By Robert Guttersohn



The police union and township officials are locked in a debate over the legality of a $74,000 transfer trustees approved in March from the police department to the general fund.

The township’s administration claims that over an eight-year period, the general fund lent the police and fire departments $275,000 to subsidize the local 911 dispatch center. Administrators claim the police department still owed the general fund $74,000.

Ohio Patrolmen’s Benevolent Association Atty. Kevin Powers said even if the township did subsidize the cost of 911, audit rules prohibit the township from going back into previous years and reimbursing the general fund, according to a public-record request Powers filed with the administration March 5.
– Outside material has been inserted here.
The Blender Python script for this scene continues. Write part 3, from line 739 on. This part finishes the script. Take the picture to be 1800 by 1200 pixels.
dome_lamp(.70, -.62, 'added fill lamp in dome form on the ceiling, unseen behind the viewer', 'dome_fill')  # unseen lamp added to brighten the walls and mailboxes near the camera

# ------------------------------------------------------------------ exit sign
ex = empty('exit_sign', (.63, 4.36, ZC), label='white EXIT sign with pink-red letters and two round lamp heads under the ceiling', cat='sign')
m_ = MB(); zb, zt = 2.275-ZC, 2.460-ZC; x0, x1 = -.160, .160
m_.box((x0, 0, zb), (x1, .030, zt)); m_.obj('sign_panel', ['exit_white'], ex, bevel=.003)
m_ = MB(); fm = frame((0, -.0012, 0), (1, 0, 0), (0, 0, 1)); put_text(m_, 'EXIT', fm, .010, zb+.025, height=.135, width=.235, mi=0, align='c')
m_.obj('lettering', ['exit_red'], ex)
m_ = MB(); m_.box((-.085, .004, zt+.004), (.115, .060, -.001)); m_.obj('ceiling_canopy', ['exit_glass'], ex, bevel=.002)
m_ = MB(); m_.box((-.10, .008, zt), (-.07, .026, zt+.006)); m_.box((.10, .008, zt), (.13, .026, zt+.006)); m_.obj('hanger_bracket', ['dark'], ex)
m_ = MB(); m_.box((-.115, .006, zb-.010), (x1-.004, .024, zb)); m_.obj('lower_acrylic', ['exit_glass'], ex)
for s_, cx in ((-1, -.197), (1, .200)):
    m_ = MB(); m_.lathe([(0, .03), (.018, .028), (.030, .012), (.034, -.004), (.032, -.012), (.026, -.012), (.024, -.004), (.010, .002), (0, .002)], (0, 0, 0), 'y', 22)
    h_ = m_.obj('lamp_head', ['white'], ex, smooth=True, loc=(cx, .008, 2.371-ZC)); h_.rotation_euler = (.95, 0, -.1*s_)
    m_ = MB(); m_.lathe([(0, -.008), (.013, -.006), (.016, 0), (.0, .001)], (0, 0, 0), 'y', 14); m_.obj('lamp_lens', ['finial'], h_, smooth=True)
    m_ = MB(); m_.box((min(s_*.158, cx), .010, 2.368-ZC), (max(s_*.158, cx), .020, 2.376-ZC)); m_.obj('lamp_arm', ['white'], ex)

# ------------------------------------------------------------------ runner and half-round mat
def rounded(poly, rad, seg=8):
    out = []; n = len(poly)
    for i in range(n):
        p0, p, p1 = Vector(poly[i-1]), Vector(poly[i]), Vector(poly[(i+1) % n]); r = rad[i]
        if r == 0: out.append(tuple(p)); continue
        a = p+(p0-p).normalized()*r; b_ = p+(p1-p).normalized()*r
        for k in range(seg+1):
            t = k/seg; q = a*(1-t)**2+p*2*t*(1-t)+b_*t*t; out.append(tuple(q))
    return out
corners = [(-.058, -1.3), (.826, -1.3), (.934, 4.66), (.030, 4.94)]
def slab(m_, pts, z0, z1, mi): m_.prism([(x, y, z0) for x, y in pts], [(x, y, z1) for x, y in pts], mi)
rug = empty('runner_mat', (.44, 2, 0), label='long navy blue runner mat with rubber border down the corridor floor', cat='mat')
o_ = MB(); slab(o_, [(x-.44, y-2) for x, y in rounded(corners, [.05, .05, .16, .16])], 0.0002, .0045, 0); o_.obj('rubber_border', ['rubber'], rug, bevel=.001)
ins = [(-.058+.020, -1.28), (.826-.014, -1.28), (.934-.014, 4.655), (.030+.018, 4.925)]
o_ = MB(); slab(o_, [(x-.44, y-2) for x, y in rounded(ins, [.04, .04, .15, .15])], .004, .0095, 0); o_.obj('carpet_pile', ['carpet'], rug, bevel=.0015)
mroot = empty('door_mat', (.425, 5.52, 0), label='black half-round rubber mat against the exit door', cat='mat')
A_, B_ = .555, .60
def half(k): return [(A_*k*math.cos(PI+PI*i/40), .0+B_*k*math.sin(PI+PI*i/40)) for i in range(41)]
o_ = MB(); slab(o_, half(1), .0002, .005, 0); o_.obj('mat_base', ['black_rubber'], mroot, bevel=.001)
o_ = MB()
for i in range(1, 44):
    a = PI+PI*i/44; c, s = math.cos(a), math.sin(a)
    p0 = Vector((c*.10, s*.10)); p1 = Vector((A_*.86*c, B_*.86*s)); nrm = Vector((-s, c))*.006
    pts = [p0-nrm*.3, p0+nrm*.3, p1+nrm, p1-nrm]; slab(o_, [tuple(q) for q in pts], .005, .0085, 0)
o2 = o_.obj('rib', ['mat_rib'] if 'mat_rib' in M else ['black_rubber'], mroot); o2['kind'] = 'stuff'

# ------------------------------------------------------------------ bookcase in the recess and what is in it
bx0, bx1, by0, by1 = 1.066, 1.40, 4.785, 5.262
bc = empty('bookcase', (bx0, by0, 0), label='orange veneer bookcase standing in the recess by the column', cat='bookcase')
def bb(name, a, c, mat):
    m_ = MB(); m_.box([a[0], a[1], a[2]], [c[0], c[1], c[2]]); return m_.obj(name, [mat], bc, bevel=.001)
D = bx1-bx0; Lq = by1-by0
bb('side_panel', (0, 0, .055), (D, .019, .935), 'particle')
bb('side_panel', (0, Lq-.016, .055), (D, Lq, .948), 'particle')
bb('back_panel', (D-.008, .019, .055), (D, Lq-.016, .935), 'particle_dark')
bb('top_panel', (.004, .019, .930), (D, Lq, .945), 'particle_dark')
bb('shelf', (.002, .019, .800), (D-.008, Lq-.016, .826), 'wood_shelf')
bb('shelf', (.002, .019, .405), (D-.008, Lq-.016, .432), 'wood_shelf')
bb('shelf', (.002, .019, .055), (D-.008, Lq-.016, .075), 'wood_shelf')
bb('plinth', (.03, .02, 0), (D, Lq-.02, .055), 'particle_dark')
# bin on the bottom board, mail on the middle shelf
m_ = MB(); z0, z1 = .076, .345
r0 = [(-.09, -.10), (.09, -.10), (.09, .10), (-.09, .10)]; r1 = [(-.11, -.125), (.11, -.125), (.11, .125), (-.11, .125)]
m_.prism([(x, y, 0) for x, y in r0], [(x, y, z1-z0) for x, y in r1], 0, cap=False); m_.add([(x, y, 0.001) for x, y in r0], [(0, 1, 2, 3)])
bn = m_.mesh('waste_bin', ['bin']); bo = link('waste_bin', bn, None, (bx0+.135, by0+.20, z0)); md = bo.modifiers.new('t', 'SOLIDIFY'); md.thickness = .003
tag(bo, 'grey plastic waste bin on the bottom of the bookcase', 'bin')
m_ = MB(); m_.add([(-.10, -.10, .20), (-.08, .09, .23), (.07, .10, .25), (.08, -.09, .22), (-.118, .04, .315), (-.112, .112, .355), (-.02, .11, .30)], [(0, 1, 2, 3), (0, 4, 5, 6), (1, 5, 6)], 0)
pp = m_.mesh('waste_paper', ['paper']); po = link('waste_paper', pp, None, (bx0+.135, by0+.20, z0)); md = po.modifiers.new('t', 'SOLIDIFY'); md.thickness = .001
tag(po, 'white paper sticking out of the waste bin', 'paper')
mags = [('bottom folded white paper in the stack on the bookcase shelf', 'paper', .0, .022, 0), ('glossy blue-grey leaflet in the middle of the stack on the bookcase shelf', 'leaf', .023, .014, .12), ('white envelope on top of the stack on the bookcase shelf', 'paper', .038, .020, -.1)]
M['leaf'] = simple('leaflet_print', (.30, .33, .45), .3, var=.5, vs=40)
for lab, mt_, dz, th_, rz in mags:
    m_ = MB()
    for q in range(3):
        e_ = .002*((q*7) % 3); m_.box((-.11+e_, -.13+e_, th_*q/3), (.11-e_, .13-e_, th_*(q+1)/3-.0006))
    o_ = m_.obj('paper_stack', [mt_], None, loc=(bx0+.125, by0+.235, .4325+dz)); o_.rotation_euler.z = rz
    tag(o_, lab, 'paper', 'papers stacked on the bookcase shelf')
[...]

Then in a April 3 letter, Powers wrote that the township actually owed the police department money.

“It is our contention that the police fund has over- reimbursed the general fund by $80,000 as of the end of 2010,” he wrote.

In all, Powers claimed, the general fund should reimburse the police department $154,000, for the $80,000 in 2010 and the $74,000 transferred on March 1.

“I think it’s hypocritical when we give them our money and the fire department gives them theirs and suddenly it’s their money,” said township Administrator Pat Ungaro. “We took that money back, and now they’re fighting that.”

Attempts at contacting the local OPBA President, Liberty patrolman Robert Altier, were unsuccessful.

Before Liberty residents voted into effect the current 911 levy in 2008, the administration would bill both the fire and police departments for the local dispatch center. But each year, both departments fell short, leaving the general fund to subsidize the difference, Ungaro said.

He said without the general fund doing so, it would have meant policemen’s jobs in layoffs to free up money for the 911 center.

“We’re still waiting on and working with the auditors to work toward some conclusion [of the dispute with the OPBA],” said Mark Finamore, the township’s legal counsel.

Until then, the dispute remains unsolved heading into Monday’s trustee meeting where the trustees will vote on two measures that will affirm their commitment to sending local 911 dispatching to the Trumbull County 911 Center. The ending of the five-year, 1.25-mill levy that funds most of the local 911 center and the placement of a 0.45-mill levy on the November ballot that will pay for the yearly $84,735 fee required from the county 911 center both will be on the agenda.